- Brief -
Quote the full listing word for word.

§ §

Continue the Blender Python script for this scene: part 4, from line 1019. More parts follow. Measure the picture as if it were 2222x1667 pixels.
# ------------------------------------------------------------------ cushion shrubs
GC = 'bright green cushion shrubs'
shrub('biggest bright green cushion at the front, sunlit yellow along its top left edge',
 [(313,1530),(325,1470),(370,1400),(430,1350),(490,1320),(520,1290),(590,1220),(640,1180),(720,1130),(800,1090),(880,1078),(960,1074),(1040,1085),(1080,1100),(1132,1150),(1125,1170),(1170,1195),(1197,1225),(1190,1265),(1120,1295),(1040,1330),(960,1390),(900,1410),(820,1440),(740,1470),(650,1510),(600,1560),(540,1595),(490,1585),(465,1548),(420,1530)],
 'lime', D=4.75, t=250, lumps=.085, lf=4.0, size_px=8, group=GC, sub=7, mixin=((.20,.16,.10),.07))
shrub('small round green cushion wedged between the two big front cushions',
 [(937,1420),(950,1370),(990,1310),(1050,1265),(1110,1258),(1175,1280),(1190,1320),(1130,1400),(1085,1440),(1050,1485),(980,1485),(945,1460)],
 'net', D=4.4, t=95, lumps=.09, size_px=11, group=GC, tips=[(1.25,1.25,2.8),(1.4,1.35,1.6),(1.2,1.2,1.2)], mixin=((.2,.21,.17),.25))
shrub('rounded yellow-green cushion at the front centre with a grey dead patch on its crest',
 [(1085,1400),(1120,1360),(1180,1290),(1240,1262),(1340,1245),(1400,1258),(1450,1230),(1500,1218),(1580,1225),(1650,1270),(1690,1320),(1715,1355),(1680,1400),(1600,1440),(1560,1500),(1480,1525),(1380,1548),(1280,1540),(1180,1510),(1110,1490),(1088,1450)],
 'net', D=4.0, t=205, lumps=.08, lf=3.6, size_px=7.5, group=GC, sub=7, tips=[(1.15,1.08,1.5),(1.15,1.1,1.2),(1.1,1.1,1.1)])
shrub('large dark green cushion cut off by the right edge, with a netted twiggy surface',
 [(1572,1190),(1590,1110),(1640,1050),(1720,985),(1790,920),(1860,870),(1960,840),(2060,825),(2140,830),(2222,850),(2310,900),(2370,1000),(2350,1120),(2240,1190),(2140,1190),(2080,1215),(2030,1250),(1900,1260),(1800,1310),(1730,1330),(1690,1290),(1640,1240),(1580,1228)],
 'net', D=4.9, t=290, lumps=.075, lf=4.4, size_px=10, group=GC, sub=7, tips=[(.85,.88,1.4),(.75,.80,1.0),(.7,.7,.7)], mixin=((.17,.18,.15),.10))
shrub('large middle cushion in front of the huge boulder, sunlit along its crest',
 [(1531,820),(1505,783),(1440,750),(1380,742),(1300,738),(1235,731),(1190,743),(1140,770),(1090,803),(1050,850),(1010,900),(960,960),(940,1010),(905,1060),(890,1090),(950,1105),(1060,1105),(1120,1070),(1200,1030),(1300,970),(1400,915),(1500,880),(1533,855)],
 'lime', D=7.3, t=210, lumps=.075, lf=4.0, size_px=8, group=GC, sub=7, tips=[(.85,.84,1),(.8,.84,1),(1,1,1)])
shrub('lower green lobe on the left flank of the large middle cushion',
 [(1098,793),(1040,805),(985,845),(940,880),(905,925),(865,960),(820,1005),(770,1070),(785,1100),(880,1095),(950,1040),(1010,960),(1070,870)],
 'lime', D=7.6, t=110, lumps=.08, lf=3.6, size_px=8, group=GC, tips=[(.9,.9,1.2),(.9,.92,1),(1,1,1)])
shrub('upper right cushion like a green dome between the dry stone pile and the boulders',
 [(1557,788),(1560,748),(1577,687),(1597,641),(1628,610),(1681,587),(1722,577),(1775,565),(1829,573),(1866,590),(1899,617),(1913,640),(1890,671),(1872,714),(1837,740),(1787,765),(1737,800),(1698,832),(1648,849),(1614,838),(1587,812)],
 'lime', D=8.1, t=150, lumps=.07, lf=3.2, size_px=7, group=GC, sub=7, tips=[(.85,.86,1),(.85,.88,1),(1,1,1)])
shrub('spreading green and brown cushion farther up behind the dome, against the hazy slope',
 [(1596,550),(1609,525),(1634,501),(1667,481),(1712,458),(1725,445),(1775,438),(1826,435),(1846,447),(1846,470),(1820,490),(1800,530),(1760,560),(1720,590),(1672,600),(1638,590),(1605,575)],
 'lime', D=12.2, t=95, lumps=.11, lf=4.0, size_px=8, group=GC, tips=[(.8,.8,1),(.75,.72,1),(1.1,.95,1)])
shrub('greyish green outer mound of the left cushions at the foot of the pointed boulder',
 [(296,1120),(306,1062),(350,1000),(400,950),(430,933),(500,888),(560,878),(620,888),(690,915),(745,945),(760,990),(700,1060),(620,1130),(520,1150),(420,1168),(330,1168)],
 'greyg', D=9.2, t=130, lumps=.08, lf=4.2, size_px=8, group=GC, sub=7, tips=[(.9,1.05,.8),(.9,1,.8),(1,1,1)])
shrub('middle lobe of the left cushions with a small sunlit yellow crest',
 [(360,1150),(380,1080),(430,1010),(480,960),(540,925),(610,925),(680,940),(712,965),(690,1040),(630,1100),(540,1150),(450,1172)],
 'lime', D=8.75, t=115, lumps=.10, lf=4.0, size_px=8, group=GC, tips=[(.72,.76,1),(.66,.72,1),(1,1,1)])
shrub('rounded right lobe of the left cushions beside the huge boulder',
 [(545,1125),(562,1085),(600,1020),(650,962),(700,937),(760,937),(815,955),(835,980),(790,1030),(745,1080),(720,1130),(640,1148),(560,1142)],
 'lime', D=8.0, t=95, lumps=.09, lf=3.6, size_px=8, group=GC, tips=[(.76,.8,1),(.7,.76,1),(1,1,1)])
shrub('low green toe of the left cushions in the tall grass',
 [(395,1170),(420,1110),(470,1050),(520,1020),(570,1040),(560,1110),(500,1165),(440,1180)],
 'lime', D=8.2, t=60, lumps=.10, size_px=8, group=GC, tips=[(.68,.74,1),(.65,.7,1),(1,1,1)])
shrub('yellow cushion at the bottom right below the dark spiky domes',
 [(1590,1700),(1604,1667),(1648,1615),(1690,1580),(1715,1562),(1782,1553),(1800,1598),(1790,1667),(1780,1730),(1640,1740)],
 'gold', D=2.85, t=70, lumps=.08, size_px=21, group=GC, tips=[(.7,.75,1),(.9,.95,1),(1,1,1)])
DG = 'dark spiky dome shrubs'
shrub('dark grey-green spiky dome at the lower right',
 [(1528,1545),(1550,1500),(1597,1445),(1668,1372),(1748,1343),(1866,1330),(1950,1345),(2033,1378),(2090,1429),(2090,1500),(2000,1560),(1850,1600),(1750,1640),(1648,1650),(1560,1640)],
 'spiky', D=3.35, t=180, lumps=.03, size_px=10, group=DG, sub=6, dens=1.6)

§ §

- Finished task -
Continue the Blender Python script for this scene: part 4, from line 1019. More parts follow. Measure the picture as if it were 2222x1667 pixels.
# ------------------------------------------------------------------ cushion shrubs
GC = 'bright green cushion shrubs'
shrub('biggest bright green cushion at the front, sunlit yellow along its top left edge',
 [(313,1530),(325,1470),(370,1400),(430,1350),(490,1320),(520,1290),(590,1220),(640,1180),(720,1130),(800,1090),(880,1078),(960,1074),(1040,1085),(1080,1100),(1132,1150),(1125,1170),(1170,1195),(1197,1225),(1190,1265),(1120,1295),(1040,1330),(960,1390),(900,1410),(820,1440),(740,1470),(650,1510),(600,1560),(540,1595),(490,1585),(465,1548),(420,1530)],
 'lime', D=4.75, t=250, lumps=.085, lf=4.0, size_px=8, group=GC, sub=7, mixin=((.20,.16,.10),.07))
shrub('small round green cushion wedged between the two big front cushions',
 [(937,1420),(950,1370),(990,1310),(1050,1265),(1110,1258),(1175,1280),(1190,1320),(1130,1400),(1085,1440),(1050,1485),(980,1485),(945,1460)],
 'net', D=4.4, t=95, lumps=.09, size_px=11, group=GC, tips=[(1.25,1.25,2.8),(1.4,1.35,1.6),(1.2,1.2,1.2)], mixin=((.2,.21,.17),.25))
shrub('rounded yellow-green cushion at the front centre with a grey dead patch on its crest',
 [(1085,1400),(1120,1360),(1180,1290),(1240,1262),(1340,1245),(1400,1258),(1450,1230),(1500,1218),(1580,1225),(1650,1270),(1690,1320),(1715,1355),(1680,1400),(1600,1440),(1560,1500),(1480,1525),(1380,1548),(1280,1540),(1180,1510),(1110,1490),(1088,1450)],
 'net', D=4.0, t=205, lumps=.08, lf=3.6, size_px=7.5, group=GC, sub=7, tips=[(1.15,1.08,1.5),(1.15,1.1,1.2),(1.1,1.1,1.1)])
shrub('large dark green cushion cut off by the right edge, with a netted twiggy surface',
 [(1572,1190),(1590,1110),(1640,1050),(1720,985),(1790,920),(1860,870),(1960,840),(2060,825),(2140,830),(2222,850),(2310,900),(2370,1000),(2350,1120),(2240,1190),(2140,1190),(2080,1215),(2030,1250),(1900,1260),(1800,1310),(1730,1330),(1690,1290),(1640,1240),(1580,1228)],
 'net', D=4.9, t=290, lumps=.075, lf=4.4, size_px=10, group=GC, sub=7, tips=[(.85,.88,1.4),(.75,.80,1.0),(.7,.7,.7)], mixin=((.17,.18,.15),.10))
shrub('large middle cushion in front of the huge boulder, sunlit along its crest',
 [(1531,820),(1505,783),(1440,750),(1380,742),(1300,738),(1235,731),(1190,743),(1140,770),(1090,803),(1050,850),(1010,900),(960,960),(940,1010),(905,1060),(890,1090),(950,1105),(1060,1105),(1120,1070),(1200,1030),(1300,970),(1400,915),(1500,880),(1533,855)],
 'lime', D=7.3, t=210, lumps=.075, lf=4.0, size_px=8, group=GC, sub=7, tips=[(.85,.84,1),(.8,.84,1),(1,1,1)])
shrub('lower green lobe on the left flank of the large middle cushion',
 [(1098,793),(1040,805),(985,845),(940,880),(905,925),(865,960),(820,1005),(770,1070),(785,1100),(880,1095),(950,1040),(1010,960),(1070,870)],
 'lime', D=7.6, t=110, lumps=.08, lf=3.6, size_px=8, group=GC, tips=[(.9,.9,1.2),(.9,.92,1),(1,1,1)])
shrub('upper right cushion like a green dome between the dry stone pile and the boulders',
 [(1557,788),(1560,748),(1577,687),(1597,641),(1628,610),(1681,587),(1722,577),(1775,565),(1829,573),(1866,590),(1899,617),(1913,640),(1890,671),(1872,714),(1837,740),(1787,765),(1737,800),(1698,832),(1648,849),(1614,838),(1587,812)],
 'lime', D=8.1, t=150, lumps=.07, lf=3.2, size_px=7, group=GC, sub=7, tips=[(.85,.86,1),(.85,.88,1),(1,1,1)])
shrub('spreading green and brown cushion farther up behind the dome, against the hazy slope',
 [(1596,550),(1609,525),(1634,501),(1667,481),(1712,458),(1725,445),(1775,438),(1826,435),(1846,447),(1846,470),(1820,490),(1800,530),(1760,560),(1720,590),(1672,600),(1638,590),(1605,575)],
 'lime', D=12.2, t=95, lumps=.11, lf=4.0, size_px=8, group=GC, tips=[(.8,.8,1),(.75,.72,1),(1.1,.95,1)])
shrub('greyish green outer mound of the left cushions at the foot of the pointed boulder',
 [(296,1120),(306,1062),(350,1000),(400,950),(430,933),(500,888),(560,878),(620,888),(690,915),(745,945),(760,990),(700,1060),(620,1130),(520,1150),(420,1168),(330,1168)],
 'greyg', D=9.2, t=130, lumps=.08, lf=4.2, size_px=8, group=GC, sub=7, tips=[(.9,1.05,.8),(.9,1,.8),(1,1,1)])
shrub('middle lobe of the left cushions with a small sunlit yellow crest',
 [(360,1150),(380,1080),(430,1010),(480,960),(540,925),(610,925),(680,940),(712,965),(690,1040),(630,1100),(540,1150),(450,1172)],
 'lime', D=8.75, t=115, lumps=.10, lf=4.0, size_px=8, group=GC, tips=[(.72,.76,1),(.66,.72,1),(1,1,1)])
shrub('rounded right lobe of the left cushions beside the huge boulder',
 [(545,1125),(562,1085),(600,1020),(650,962),(700,937),(760,937),(815,955),(835,980),(790,1030),(745,1080),(720,1130),(640,1148),(560,1142)],
 'lime', D=8.0, t=95, lumps=.09, lf=3.6, size_px=8, group=GC, tips=[(.76,.8,1),(.7,.76,1),(1,1,1)])
shrub('low green toe of the left cushions in the tall grass',
 [(395,1170),(420,1110),(470,1050),(520,1020),(570,1040),(560,1110),(500,1165),(440,1180)],
 'lime', D=8.2, t=60, lumps=.10, size_px=8, group=GC, tips=[(.68,.74,1),(.65,.7,1),(1,1,1)])
shrub('yellow cushion at the bottom right below the dark spiky domes',
 [(1590,1700),(1604,1667),(1648,1615),(1690,1580),(1715,1562),(1782,1553),(1800,1598),(1790,1667),(1780,1730),(1640,1740)],
 'gold', D=2.85, t=70, lumps=.08, size_px=21, group=GC, tips=[(.7,.75,1),(.9,.95,1),(1,1,1)])
DG = 'dark spiky dome shrubs'
shrub('dark grey-green spiky dome at the lower right',
 [(1528,1545),(1550,1500),(1597,1445),(1668,1372),(1748,1343),(1866,1330),(1950,1345),(2033,1378),(2090,1429),(2090,1500),(2000,1560),(1850,1600),(1750,1640),(1648,1650),(1560,1640)],
 'spiky', D=3.35, t=180, lumps=.03, size_px=10, group=DG, sub=6, dens=1.6)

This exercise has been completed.